Print exactly the lines from the first one down to the line containing "S.camera = cam", both ends included, with no pictures and nothing else.
########################################
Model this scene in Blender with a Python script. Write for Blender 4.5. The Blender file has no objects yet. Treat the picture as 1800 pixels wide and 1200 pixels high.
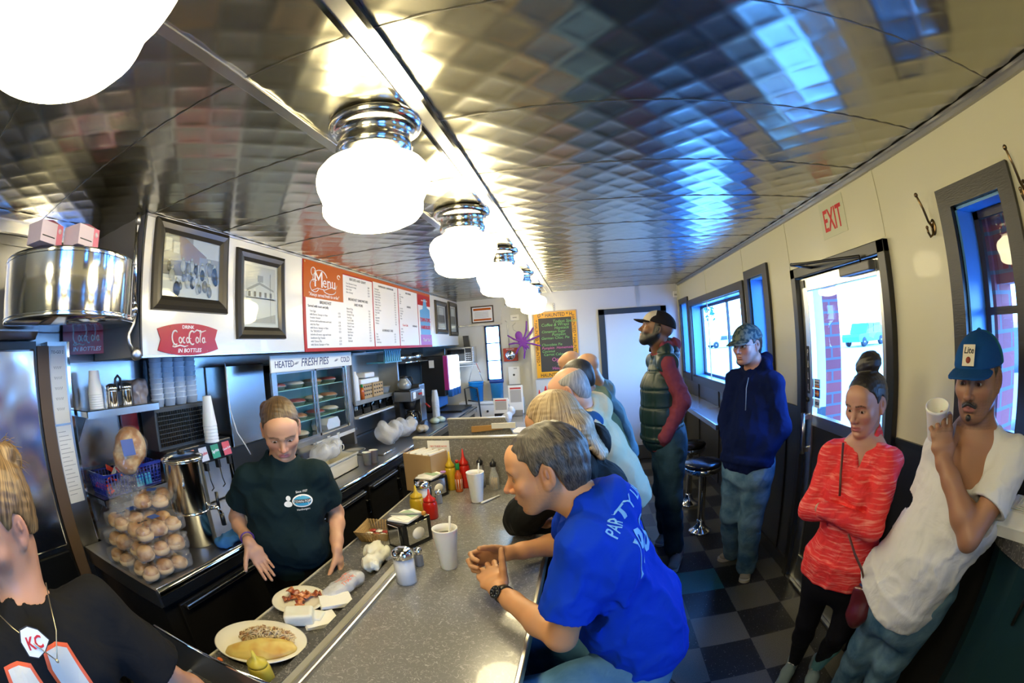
import bpy, bmesh, math, random
import numpy as np
from mathutils import Vector, Matrix, Quaternion

random.seed(7)
S = bpy.context.scene
COL = S.collection
PI = math.pi

# ------------------------------------------------------------------ camera (a diagonal fisheye lens)
cam_d = bpy.data.cameras.new('camera')
cam_d.type = 'PANO'
cam_d.panorama_type = 'FISHEYE_EQUISOLID'
cam_d.fisheye_lens = 15.912
cam_d.fisheye_fov = PI * 1.2
cam_d.sensor_width = 36.0
cam_d.clip_start = 0.02
cam_d.clip_end = 300
cam = bpy.data.objects.new('camera', cam_d)
COL.objects.link(cam)
cam.location = (0, 0, 1.73)
cam.matrix_world = Matrix.Translation((0, 0, 1.73)) @ (Matrix.Rotation(0.1529, 4, 'Z') @ Matrix.Rotation(1.5789, 4, 'X') @ Matrix.Rotation(-0.0670, 4, 'Z'))
S.camera = cam

# ------------------------------------------------------------------ daylight
W = bpy.data.worlds.new('daylight'); S.world = W; W.use_nodes = True
wn = W.node_tree; wn.nodes.clear()
wo = wn.nodes.new('ShaderNodeOutputWorld'); wb = wn.nodes.new('ShaderNodeBackground')
wtc = wn.nodes.new('ShaderNodeTexCoord'); wsx = wn.nodes.new('ShaderNodeSeparateXYZ'); wr = wn.nodes.new('ShaderNodeValToRGB')
wn.links.new(wtc.outputs['Generated'], wsx.inputs[0]); wn.links.new(wsx.outputs['Z'], wr.inputs[0])
wr.color_ramp.elements[0].position = 0.0; wr.color_ramp.elements[0].color = (0.20, 0.50, 1.0, 1)
wr.color_ramp.elements[1].position = 0.7; wr.color_ramp.elements[1].color = (0.06, 0.28, 1.0, 1)
wn.links.new(wr.outputs[0], wb.inputs['Color'])
wb.inputs['Strength'].default_value = 18.0
wn.links.new(wb.outputs[0], wo.inputs[0])

# ------------------------------------------------------------------ exposure
S.view_settings.view_transform = 'Standard'
S.view_settings.look = 'None'
S.view_settings.gamma = 1.0
S.view_settings.use_curve_mapping = False
S.view_settings.exposure = 0.56
try:
    S.cycles.use_denoising = True
    S.cycles.max_bounces = 8
    S.cycles.glossy_bounces = 4
    S.cycles.transparent_max_bounces = 12
    S.cycles.sample_clamp_indirect = 6.0
    S.cycles.caustics_reflective = False
    S.cycles.caustics_refractive = False
except Exception:
    pass

def portal(name, loc, rot, sx, sy):
    l = bpy.data.lights.new(name, 'AREA'); l.shape = 'RECTANGLE'; l.size = sx; l.size_y = sy
    l.cycles.is_portal = True
    o = bpy.data.objects.new(name, l); o.location = loc; o.rotation_euler = rot; COL.objects.link(o)
    return o
# window openings guide the daylight sampling (portals emit nothing themselves)
portal('door_daylight', (1.60, 2.05, 1.55), (0, PI/2, 0), 0.95, 0.9)
portal('window_daylight', (1.60, 4.35, 1.6), (0, PI/2, 0), 1.0, 1.5)
portal('side_daylight', (1.60, 0.98, 1.6), (0, PI/2, 0), 1.2, 0.4)
portal('rear_daylight', (1.60, -0.9, 1.6), (0, PI/2, 0), 1.2, 1.6)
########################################
The output
Model this scene in Blender with a Python script. Write for Blender 4.5. The Blender file has no objects yet. Treat the picture as 1800 pixels wide and 1200 pixels high.
import bpy, bmesh, math, random
import numpy as np
from mathutils import Vector, Matrix, Quaternion

random.seed(7)
S = bpy.context.scene
COL = S.collection
PI = math.pi

# ------------------------------------------------------------------ camera (a diagonal fisheye lens)
cam_d = bpy.data.cameras.new('camera')
cam_d.type = 'PANO'
cam_d.panorama_type = 'FISHEYE_EQUISOLID'
cam_d.fisheye_lens = 15.912
cam_d.fisheye_fov = PI * 1.2
cam_d.sensor_width = 36.0
cam_d.clip_start = 0.02
cam_d.clip_end = 300
cam = bpy.data.objects.new('camera', cam_d)
COL.objects.link(cam)
cam.location = (0, 0, 1.73)
cam.matrix_world = Matrix.Translation((0, 0, 1.73)) @ (Matrix.Rotation(0.1529, 4, 'Z') @ Matrix.Rotation(1.5789, 4, 'X') @ Matrix.Rotation(-0.0670, 4, 'Z'))
S.camera = cam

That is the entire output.